> STATED TASK: Check every line below for the word "pixels" and copy the ones that have it.

---- RECORDED INFORMATION

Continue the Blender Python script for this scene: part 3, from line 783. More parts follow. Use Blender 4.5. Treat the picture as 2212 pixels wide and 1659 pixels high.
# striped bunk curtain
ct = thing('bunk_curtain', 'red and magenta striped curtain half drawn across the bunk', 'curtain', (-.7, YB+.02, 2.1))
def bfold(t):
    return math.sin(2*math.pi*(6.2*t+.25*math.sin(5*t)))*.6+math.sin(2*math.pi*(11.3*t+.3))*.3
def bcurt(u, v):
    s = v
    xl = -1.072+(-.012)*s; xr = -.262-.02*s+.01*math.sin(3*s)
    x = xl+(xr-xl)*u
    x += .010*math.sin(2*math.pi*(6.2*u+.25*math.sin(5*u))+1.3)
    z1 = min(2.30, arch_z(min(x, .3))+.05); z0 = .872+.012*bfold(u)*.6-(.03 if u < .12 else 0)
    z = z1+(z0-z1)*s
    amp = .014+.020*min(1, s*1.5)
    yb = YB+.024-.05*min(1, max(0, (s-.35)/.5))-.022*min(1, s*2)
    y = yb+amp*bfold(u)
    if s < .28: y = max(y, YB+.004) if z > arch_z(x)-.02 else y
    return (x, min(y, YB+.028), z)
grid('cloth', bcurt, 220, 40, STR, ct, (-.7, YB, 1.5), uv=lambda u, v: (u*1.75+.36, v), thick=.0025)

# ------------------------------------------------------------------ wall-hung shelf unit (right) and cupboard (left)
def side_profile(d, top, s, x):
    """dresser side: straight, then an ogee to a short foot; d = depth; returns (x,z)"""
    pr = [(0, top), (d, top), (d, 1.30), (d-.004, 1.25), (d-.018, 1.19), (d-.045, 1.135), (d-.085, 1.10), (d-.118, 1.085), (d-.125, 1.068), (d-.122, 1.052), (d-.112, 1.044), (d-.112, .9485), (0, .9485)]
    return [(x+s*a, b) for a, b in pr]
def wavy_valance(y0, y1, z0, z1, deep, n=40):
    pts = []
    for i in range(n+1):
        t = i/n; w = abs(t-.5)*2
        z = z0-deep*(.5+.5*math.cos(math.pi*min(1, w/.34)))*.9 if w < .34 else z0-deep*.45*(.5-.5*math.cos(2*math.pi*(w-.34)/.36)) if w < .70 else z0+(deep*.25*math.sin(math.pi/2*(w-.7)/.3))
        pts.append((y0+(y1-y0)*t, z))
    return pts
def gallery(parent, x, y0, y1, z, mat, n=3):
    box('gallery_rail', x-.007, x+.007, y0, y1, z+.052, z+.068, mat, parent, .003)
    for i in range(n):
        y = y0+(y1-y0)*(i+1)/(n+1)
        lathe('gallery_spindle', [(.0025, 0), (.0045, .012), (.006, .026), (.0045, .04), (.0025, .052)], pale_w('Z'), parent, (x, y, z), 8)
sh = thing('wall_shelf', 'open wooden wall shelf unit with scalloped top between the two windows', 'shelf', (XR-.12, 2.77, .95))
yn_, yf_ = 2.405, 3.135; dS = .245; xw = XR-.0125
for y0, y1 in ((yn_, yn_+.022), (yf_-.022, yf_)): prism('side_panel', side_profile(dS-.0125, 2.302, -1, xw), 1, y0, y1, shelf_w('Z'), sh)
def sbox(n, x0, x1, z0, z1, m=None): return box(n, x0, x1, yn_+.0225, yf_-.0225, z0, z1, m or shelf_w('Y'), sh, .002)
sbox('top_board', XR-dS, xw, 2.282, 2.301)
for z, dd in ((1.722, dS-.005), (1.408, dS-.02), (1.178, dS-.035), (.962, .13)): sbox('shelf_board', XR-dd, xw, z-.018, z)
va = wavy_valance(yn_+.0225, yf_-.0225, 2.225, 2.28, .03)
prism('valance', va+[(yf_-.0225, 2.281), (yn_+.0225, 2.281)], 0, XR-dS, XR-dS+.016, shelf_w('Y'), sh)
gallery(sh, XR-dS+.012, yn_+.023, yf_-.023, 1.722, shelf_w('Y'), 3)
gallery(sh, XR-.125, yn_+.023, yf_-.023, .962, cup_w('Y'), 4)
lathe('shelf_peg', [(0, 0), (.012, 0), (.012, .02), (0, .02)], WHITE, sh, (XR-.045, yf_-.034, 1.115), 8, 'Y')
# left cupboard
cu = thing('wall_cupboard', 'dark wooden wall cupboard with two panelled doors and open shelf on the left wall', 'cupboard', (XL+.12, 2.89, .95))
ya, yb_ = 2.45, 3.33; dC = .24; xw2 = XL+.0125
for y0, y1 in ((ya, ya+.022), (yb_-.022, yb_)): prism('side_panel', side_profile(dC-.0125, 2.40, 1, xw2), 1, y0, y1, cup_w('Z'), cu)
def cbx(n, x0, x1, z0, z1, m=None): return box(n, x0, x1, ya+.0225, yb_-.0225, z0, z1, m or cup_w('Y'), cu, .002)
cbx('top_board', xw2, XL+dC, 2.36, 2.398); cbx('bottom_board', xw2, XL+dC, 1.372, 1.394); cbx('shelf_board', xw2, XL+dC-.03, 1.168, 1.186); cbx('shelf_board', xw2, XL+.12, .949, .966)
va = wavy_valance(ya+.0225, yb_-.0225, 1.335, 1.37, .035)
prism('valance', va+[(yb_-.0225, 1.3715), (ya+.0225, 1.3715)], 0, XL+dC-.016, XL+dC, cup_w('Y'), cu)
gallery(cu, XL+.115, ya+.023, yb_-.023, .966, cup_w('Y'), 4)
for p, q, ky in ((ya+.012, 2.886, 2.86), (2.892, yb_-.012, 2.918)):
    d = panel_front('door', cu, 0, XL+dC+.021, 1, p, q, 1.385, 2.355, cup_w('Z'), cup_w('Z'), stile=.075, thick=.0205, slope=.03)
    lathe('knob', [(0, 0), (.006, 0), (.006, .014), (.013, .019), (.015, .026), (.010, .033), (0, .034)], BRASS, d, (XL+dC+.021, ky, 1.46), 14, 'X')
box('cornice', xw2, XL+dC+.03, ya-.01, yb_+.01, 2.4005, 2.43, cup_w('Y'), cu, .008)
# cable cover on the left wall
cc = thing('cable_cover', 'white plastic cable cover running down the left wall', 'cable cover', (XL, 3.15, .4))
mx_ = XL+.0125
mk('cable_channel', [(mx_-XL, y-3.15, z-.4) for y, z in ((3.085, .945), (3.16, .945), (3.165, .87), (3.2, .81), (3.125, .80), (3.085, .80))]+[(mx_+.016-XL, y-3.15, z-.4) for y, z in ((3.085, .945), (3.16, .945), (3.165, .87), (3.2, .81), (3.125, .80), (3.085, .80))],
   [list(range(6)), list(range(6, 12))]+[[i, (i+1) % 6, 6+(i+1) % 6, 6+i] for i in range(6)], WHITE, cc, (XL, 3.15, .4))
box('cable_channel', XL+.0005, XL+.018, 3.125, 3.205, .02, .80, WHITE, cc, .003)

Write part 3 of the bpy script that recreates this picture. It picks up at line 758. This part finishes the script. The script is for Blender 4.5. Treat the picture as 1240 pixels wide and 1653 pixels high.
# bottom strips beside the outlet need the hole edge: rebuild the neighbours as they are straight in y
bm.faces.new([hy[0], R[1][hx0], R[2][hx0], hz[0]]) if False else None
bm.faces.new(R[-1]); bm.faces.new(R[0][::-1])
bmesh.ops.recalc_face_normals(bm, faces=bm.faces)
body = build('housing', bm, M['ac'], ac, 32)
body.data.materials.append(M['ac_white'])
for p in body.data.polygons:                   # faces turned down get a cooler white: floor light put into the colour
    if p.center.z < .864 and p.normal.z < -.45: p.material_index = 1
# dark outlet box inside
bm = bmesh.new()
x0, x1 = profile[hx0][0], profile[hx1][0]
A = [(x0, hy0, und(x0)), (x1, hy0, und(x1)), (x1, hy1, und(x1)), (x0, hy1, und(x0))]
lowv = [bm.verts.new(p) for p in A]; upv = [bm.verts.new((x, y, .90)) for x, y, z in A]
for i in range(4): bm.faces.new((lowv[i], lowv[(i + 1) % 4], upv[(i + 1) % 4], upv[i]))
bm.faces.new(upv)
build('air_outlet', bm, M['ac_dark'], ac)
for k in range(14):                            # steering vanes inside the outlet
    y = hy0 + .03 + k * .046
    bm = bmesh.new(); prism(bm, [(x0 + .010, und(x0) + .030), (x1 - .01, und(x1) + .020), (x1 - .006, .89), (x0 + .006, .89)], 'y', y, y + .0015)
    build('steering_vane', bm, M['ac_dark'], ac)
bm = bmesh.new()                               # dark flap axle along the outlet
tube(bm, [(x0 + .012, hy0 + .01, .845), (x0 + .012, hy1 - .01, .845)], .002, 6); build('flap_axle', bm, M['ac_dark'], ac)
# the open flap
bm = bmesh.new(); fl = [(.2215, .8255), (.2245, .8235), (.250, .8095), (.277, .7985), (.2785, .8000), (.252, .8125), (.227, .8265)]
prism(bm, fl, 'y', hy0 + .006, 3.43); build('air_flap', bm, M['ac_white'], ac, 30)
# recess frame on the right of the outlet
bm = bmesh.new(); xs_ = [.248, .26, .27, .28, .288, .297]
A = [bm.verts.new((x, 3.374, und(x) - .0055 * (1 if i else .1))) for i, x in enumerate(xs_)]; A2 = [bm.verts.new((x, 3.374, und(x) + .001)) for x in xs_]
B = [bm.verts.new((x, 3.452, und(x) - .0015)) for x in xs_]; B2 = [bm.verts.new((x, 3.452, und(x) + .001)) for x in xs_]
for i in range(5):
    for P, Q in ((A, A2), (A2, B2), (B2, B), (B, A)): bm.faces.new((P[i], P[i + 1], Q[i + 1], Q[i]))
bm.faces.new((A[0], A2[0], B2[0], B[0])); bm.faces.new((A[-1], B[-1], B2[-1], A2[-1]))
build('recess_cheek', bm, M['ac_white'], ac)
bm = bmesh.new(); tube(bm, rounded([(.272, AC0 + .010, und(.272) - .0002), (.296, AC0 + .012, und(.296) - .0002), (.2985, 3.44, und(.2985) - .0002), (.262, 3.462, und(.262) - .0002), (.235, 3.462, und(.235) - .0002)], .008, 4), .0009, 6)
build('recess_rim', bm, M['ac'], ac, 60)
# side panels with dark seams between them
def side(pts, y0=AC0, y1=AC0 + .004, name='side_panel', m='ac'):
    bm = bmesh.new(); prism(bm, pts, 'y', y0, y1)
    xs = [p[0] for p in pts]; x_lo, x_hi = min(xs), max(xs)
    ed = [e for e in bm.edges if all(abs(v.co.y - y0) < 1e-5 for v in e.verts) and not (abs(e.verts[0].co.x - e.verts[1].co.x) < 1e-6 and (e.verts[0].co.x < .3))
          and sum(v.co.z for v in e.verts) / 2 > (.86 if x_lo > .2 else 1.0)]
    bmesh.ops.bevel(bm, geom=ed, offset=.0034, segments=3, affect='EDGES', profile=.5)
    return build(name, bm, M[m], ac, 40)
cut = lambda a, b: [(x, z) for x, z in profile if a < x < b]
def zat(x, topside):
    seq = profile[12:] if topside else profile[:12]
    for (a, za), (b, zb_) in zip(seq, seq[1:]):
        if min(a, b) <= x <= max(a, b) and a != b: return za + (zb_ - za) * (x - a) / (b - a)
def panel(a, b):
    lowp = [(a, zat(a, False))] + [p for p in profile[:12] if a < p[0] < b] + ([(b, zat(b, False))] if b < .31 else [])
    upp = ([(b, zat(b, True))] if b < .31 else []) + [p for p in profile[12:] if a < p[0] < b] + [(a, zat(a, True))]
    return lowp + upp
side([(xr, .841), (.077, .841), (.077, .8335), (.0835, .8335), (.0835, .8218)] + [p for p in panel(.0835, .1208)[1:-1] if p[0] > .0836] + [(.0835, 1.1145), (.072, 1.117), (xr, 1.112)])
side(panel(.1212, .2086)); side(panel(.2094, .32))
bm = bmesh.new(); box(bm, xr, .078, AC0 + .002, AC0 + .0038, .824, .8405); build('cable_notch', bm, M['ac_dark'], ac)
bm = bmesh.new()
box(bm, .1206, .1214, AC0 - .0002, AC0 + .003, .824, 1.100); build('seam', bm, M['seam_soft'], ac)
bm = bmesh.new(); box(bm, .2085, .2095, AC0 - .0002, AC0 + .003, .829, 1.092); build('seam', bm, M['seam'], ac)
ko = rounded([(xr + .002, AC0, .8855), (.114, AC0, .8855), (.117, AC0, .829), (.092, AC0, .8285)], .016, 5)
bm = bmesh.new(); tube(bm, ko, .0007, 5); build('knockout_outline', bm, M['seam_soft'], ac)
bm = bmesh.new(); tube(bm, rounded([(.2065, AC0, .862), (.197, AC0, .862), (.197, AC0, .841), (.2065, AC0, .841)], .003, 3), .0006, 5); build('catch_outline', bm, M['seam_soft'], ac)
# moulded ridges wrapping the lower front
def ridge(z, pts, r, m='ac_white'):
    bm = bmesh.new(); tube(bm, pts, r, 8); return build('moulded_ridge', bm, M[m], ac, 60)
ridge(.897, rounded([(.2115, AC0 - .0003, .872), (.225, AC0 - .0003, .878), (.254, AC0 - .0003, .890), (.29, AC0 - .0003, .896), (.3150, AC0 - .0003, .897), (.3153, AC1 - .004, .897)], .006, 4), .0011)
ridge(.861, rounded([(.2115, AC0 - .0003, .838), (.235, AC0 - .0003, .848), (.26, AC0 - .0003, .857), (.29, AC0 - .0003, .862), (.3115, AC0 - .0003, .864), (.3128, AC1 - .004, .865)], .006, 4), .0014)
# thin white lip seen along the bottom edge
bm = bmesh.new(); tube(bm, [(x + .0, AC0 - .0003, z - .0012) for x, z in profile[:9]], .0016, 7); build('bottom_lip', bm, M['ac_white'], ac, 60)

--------

> ANSWER TO THIS TASK:
Continue the Blender Python script for this scene: part 3, from line 783. More parts follow. Use Blender 4.5. Treat the picture as 2212 pixels wide and 1659 pixels high.
Write part 3 of the bpy script that recreates this picture. It picks up at line 758. This part finishes the script. The script is for Blender 4.5. Treat the picture as 1240 pixels wide and 1653 pixels high.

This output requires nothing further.